Saturday, April 19, 2014

The Centurion's Tale

And now, for something completely non-pictoral, I present a short monologue written for Easter.  I'll be performing this tomorrow and if i can managed to get it filmed, I'll add that video to the end of the post.  For now, here's the script:


You know how the story goes.  A cohort of roman soldiers gathered beneath the crosses. The messiest part of their work done they are now on their knees gambling, drawing lots for the soon-to-be dead man’s clothing. The leader of these men, a centurion, stands apart, watching the condemned man’s final moments of agony.  He is silent as he observes the manner in which this innocent convict meets his fate.  You know the words that centurion spoke as the man who hung from that cross gasped his last breath.  Well, I was that centurion, the man who executed the orders that killed the Son of God.

I also was there when they condemned this man, and sentenced him to death though they could not prove he had committed any crime.  His one offense that so outraged the Jewish leaders and compelled them to demand his life of Pilate?  He claimed to be King of the Jews and Son of God.  A bit crazy, perhaps, but a capitol crime?  Surely not.  And when faced with these accusations, did he become defensive or angry?  No, he stood in silence and accepted the charges.

When Pilate asked if it was true that he was King of the Jews, a simple, respectful reply was all he gave:  “it is as you say.”  So Pilate had us beat the man, hoping to appease the wrath of the Jewish leaders and avoid a riot.

Yes, we laughed at him then.  Mocked him, dressed him in rags, with a crow of thorns and a wooden scepter.  “Hail, King of the Jews,” we jeered.  A bit of harmless fun, we thought it.  We were not killing anyone, and his scars would heal in time, and maybe He would have some sense beaten into him and learn his proper place.

But this was not enough for the leaders.  They pushed and pushed until there was no choice.  In order to keep the peace, we must kill this harmless madman. 

As the crowds gathered around to toss insults at him while he hung in agony, did he lash out or hurl words of hate back at his mockers?  As nails ripped through the flesh of his hands and feet, did he cry out for mercy? Did he seek escape from his anguish by accepting painkillers offered to him?  No mere man could have refused such temptations!

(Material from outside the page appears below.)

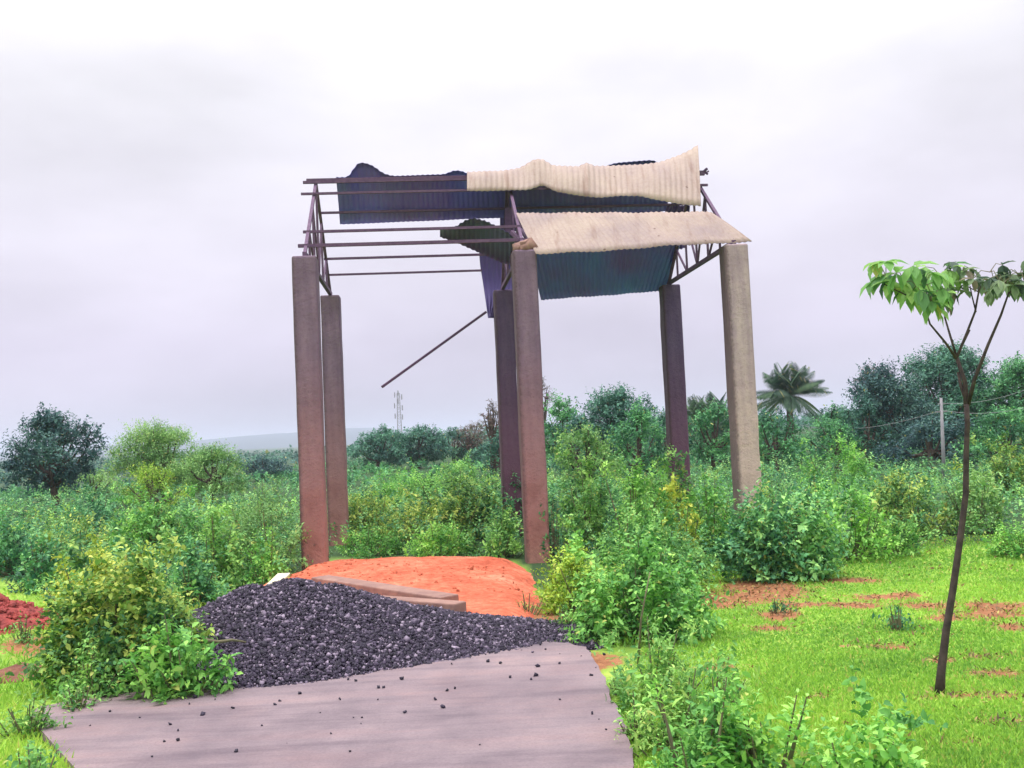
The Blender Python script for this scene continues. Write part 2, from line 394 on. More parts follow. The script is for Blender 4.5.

Instead, he said, “Father forgive them, they know not what they do.”  Speaking forgiveness of sin as only a God could give, and asking it of God himself, calling him Father? 

But there was more than just his attitude that was different.  When the thief that hung on his right asked forgiveness, He assured the man he would be in paradise with him that very day.  Only a God could make a promise like that.

And stranger still, at midday the sky grew dark, as if Creation itself was mourning his passing.  Only then did he call out, speaking to God with a familiarity that no man would dare.  “My God, my God, why have you forsaken me?”

And finally, as he died, were his last words those of hate, anger, despair or loss?  No, none of these; not even the acceptance of a beaten man, but something like victory rang out as he said, “It is finished! Into your hands I commit my spirit,” and he died.

Suddenly the ground beneath our feet began to tremble, as if rocked by great heaving convulsions of grief.

Surely this man was the Son of God. 


But why?  As he himself said, why had God forsaken him?  What was the cause?  I didn’t understand then, but I know now.  This was no mere political execution.  No mere appeasement of the masses. Certainly not the death of a madman or criminal.  No, this was a sacrifice.  This man, this Jesus, called the Christ, died in our place.  You, like I, caused his death.  This sacrifice was a payment of the penalty due for your sins and mine.  Truly, this man was the Son of God, and his gift, by his death, was life for us, a life in which we might also become sons and daughters of God.

3 comments:

Isaac Church said...

I really like this monologue. I was just browsing blogs and came across this, and I'm very happy to have found it. If you'd like, you can check out my blog over at http://isaacchurch.blogspot.com/ :) I'd be more than ecstatic to have some visitors :D

pinoy said...

political angle was used to make the execution happen

The Jerk said...

right, but the emphasis in the sentence is on "merely," stating that it was more that JUST political, that there was more at work than just politics.